The broader S&P 500 fell 51.77 points (4.42 per cent) to 1,120.76.

Meanwhile, the tech-heavy Nasdaq was uncharacteristically a better anchor for the markets overall, losing just 4.09 per cent, or 101.47 points, to 2,381.05.

That was driven mainly by Apple, which only lost 2.76 per cent for the day and ended up for the first time after the closing bell as the world’s largest company by market capitalisation, at $342.4 billion, surpassing ExxonMobil’s $338.3 billion.

With investors seeking safety, bond yields continued to fall, though remaining just above the all-time lows briefly touched in intraday trade Tuesday, when the 10-year hit 2.035 per cent.

Gold hit another record, of $1,797.00 an ounce, before dropping back to the $1,790 level around 2030 GMT.

After their devastating Monday plunge, the markets had rebounded solidly Tuesday when the Federal Reserve said it would keep interest rates at ultra-low levels for two more years to aid the stalling economy.

But more worries over weakness set, especially after cracks appeared in Greece’s latest bailout package and France began looking frail, with rumours abounding that the country, and possibly its banks, would also be downgraded as the United States was on Friday.

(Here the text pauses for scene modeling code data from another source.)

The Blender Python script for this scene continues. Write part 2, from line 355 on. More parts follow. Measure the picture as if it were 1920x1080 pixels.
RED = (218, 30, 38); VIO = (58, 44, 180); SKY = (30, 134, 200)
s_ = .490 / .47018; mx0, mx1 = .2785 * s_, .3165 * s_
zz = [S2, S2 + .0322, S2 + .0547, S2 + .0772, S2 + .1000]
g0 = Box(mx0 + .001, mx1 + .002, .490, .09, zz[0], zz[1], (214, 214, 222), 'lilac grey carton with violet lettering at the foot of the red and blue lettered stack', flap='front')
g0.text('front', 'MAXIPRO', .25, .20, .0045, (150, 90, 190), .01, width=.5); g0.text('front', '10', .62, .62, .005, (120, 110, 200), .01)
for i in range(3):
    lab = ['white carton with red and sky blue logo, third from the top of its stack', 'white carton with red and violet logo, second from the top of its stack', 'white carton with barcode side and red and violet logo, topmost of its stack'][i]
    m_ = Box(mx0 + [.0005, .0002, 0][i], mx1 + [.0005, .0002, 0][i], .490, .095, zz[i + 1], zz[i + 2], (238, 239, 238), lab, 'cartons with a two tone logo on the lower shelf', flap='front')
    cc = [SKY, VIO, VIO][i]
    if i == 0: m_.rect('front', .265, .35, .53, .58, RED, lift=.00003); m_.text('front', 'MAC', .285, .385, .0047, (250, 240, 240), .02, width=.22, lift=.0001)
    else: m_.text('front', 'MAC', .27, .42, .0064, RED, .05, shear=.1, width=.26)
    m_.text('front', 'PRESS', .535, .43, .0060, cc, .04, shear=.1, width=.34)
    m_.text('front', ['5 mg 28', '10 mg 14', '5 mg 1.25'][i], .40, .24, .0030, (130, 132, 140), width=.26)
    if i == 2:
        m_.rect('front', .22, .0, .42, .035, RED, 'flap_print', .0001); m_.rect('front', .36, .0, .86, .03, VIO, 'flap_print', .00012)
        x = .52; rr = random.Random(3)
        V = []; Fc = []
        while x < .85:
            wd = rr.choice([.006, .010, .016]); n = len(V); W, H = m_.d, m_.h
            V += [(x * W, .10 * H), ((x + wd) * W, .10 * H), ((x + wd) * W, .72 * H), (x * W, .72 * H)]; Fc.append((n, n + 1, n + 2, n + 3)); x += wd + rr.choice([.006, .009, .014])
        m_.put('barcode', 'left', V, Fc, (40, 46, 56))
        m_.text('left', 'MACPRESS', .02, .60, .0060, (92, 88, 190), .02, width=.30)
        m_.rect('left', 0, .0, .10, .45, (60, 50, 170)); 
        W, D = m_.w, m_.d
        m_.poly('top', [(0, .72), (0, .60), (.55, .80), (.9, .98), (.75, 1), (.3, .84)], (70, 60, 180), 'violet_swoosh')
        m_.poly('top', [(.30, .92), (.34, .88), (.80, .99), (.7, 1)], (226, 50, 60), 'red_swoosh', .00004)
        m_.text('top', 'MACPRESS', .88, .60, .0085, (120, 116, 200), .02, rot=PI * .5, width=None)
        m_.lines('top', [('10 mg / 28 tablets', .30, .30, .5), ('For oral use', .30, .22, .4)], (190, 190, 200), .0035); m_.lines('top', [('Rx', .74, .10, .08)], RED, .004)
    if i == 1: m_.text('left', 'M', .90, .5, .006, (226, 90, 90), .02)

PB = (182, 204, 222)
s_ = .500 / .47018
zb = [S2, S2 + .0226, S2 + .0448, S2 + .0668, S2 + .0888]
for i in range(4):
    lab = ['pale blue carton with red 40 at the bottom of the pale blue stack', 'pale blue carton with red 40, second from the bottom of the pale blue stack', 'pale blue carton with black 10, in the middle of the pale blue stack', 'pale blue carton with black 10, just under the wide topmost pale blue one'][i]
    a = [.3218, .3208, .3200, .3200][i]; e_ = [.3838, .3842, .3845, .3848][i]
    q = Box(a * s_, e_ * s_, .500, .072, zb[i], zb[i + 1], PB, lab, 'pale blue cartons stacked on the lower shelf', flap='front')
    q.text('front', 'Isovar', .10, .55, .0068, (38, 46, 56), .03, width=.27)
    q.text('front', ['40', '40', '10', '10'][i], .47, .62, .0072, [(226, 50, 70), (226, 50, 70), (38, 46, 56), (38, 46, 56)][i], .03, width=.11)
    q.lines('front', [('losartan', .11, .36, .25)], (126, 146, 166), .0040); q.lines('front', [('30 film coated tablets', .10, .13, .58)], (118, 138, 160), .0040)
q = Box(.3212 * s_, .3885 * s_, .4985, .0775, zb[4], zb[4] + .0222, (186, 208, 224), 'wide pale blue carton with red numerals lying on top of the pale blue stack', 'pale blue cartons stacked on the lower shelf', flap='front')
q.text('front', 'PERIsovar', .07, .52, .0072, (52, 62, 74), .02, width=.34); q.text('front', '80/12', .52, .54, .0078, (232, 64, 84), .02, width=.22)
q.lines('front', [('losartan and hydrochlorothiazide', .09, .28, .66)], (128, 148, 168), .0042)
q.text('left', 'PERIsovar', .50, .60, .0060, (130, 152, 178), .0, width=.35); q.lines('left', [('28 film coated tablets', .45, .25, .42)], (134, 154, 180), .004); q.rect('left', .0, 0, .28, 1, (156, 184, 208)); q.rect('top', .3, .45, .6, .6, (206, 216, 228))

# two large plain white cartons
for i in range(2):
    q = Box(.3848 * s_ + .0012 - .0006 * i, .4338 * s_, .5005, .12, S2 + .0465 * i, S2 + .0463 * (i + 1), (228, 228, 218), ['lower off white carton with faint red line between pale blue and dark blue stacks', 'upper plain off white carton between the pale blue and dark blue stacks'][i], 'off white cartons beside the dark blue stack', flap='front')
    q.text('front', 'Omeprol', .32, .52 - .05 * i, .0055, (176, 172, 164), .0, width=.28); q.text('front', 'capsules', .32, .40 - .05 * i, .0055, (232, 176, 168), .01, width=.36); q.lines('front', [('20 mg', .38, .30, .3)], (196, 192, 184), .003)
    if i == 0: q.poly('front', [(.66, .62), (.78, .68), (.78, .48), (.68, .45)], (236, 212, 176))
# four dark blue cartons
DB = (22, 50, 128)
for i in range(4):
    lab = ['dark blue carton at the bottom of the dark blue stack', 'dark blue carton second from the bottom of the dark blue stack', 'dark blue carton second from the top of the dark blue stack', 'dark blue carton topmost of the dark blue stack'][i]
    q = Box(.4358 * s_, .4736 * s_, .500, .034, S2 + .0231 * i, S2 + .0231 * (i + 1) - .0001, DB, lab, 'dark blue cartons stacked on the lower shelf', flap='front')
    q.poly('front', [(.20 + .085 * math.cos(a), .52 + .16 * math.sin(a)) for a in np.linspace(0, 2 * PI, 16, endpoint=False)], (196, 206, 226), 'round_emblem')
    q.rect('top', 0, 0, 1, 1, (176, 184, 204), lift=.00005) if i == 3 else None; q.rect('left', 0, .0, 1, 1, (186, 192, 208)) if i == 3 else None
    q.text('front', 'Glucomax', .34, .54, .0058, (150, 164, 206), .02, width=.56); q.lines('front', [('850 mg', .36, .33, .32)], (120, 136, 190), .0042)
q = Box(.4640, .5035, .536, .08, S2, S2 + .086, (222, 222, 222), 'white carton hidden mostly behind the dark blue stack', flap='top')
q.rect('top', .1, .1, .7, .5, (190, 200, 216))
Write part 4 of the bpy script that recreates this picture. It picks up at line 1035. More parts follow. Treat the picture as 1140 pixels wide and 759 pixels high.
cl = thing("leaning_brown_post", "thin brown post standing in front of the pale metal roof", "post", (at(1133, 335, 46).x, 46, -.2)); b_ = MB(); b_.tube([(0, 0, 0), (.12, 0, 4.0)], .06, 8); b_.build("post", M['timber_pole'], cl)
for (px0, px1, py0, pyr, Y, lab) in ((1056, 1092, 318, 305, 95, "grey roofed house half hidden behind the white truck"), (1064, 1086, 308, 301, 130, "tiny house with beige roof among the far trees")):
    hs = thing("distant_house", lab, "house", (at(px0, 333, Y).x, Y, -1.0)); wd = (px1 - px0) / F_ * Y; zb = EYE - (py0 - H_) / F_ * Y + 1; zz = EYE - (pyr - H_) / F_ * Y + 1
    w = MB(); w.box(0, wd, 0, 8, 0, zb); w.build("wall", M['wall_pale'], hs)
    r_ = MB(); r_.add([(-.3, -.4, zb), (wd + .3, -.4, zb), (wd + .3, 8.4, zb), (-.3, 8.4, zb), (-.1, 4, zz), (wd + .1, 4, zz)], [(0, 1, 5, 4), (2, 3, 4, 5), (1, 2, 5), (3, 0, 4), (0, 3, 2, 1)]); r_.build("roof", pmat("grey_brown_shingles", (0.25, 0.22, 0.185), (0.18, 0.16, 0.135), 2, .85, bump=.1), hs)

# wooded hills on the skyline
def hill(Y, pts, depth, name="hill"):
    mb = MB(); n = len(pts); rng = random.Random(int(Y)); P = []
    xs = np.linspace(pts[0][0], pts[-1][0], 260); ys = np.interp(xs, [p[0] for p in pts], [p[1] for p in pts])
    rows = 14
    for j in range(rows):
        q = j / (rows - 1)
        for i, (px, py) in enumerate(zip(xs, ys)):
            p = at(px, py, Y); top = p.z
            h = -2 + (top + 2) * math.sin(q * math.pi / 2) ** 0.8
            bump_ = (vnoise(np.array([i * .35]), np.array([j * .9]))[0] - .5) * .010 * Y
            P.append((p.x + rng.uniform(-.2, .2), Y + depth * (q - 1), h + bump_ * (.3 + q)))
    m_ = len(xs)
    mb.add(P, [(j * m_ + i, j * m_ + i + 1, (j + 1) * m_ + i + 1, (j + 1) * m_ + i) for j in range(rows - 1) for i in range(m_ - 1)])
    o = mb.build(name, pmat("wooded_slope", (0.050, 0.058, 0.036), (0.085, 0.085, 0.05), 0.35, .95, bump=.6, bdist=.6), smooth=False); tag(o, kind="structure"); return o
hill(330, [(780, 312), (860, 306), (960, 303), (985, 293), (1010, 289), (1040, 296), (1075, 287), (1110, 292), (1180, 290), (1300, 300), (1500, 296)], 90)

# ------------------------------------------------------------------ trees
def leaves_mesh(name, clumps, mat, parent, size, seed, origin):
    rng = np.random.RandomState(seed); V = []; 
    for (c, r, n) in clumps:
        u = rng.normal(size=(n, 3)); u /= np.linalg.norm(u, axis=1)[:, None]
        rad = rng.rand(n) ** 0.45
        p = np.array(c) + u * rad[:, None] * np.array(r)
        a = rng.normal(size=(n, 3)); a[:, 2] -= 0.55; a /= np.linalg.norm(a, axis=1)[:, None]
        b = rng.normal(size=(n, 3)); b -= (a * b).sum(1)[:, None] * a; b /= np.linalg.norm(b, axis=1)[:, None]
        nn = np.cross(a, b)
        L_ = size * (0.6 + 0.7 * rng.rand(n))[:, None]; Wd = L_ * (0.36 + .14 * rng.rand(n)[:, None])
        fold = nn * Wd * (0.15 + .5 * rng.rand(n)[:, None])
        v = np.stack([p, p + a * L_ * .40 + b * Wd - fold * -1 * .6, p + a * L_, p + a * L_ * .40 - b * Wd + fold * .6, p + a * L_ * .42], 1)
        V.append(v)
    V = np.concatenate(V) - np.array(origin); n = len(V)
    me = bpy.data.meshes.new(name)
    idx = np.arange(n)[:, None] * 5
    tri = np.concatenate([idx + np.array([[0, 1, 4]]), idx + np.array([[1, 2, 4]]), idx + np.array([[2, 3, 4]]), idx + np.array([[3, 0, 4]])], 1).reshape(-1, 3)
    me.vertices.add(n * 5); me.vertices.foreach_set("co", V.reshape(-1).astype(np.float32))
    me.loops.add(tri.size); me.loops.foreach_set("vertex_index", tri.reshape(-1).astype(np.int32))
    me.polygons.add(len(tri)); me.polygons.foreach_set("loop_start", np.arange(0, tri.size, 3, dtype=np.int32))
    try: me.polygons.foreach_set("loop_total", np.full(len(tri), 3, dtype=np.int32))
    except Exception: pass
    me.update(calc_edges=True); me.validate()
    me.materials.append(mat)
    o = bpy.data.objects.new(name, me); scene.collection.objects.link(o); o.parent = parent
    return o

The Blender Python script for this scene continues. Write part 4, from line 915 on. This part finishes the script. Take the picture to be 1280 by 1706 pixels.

That sent Europe’s markets plunging, and the effect spilled over across the Atlantic.

The Dow “nullified Tuesday’s gains today, as revived concerns about the fiscal fate of Europe kept the major market indexes swimming in red ink,” said Andrea Kramer of Schaeffer’s Investment Research.

“With Uncle Sam’s notorious credit-rating downgrade still fresh on traders’ collective mind, the threat of a similar downgrade for France only reopened Wall Street’s proverbial wounds,” she said.

As in Europe, banks again pulled the markets down.

Bank of America dropped 10.9 per cent, Citigroup lost 10.5 per cent and Goldman Sachs 10.1 per cent.

Among other blue chips, American Express and Boeing both lost more than 7.0 per cent and Walt Disney gave up 9.1 per cent after reporting fiscal third quarter earnings that, while beating estimates, left analysts concerned about future growth.

Closing yields for Treasuries were barely above the historic lows of mid-December 2008, in the middle of the US financial crisis.

The 10-year Treasury bond dropped to 2.09 per cent from 2.18 per cent late Tuesday, while the 30-year Treasury fell to 3.49 per cent from 3.57 per cent.